I was not looking forward to this play. I don’t love Shakespeare as I once did, and I never thought much of Romeo and Juliet. Yeah, he’s a genius, and admittedly R&J is a great cautionary tale about the dangers of being swept away by immature passions. But three problems: 1) most productions of R&J totally miss or ignore that angle, so we never see its cleverest side; 2) most Shakespeare is conceived/performed poorly, period; and 3) I’ve read/seen R&J way more than I needed to for one lifetime.
But there I was, in the lush confines of the Elysium Conservatory Theatre lobby, getting right back on that horse. Shortly after 8 p.m. the audience was marched down to a cavernous, dimly lit stage space where two kids that obviously had to be our star-crossed lovers (no spoiler alert needed for R&J, right?) on a wheeled bier, locked in an eternal embrace.

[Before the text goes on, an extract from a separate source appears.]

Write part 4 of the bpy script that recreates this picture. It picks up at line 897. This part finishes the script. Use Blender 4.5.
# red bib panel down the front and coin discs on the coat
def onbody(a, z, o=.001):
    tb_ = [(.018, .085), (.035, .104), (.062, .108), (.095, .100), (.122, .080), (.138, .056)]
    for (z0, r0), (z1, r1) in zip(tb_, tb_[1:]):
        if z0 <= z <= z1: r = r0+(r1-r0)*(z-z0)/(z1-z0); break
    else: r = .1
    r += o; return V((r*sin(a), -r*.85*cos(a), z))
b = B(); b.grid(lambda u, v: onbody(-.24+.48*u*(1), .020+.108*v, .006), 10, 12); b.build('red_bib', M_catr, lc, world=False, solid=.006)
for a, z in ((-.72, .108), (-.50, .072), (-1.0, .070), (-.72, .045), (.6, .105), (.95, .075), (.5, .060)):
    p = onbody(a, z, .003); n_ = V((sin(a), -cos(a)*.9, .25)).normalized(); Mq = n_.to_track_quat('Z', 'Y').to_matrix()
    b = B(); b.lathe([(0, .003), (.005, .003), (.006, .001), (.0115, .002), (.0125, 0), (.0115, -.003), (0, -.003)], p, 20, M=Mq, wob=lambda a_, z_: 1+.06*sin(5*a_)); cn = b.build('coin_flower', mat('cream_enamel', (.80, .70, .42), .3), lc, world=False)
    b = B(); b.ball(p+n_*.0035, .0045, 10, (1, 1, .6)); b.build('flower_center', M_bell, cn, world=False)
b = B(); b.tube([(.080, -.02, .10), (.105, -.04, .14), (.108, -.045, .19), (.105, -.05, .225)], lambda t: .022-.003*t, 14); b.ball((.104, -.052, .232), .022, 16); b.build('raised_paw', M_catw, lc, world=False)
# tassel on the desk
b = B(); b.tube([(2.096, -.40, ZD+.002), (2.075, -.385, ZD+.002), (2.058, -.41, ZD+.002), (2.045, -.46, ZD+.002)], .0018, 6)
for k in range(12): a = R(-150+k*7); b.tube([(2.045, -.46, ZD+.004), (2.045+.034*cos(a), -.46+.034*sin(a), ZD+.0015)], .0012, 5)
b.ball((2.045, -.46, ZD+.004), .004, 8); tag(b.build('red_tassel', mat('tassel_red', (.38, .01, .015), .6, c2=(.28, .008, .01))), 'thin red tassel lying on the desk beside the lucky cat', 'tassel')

Cue the prologue: “Two households, both alike in dignity, / In fair Verona, where we lay our scene,” blah blah blah.
But a funny thing happened on the way to arriving at the familiar, predetermined destination: I got there by a route I’d never traveled, full of moody music and manic movement, a journey where Shakespeare’s text is merely a means to a visceral end.
This last point will not endear director Aaron Ganz to Shakespeare purists. Huge chunks of text are tossed out, while others are transported across state lines. Some plot strands are only partially cut away, leaving confusing loose ends. (Character doubling and conflation is a downright mess in the play’s final scenes.) The acoustics—fantastic for certain things—swallow up entire passages. Long stretches pass with no Shakespeare at all, the Bard held in abeyance while Top 40 hits of the 2000s, mood music (a lot of Act 1 sounds scored by Sigur Røs lite), and a cappella takes of Bette Midler’s “The Rose” (fairly gorgeous takes, it should be said) fill the time.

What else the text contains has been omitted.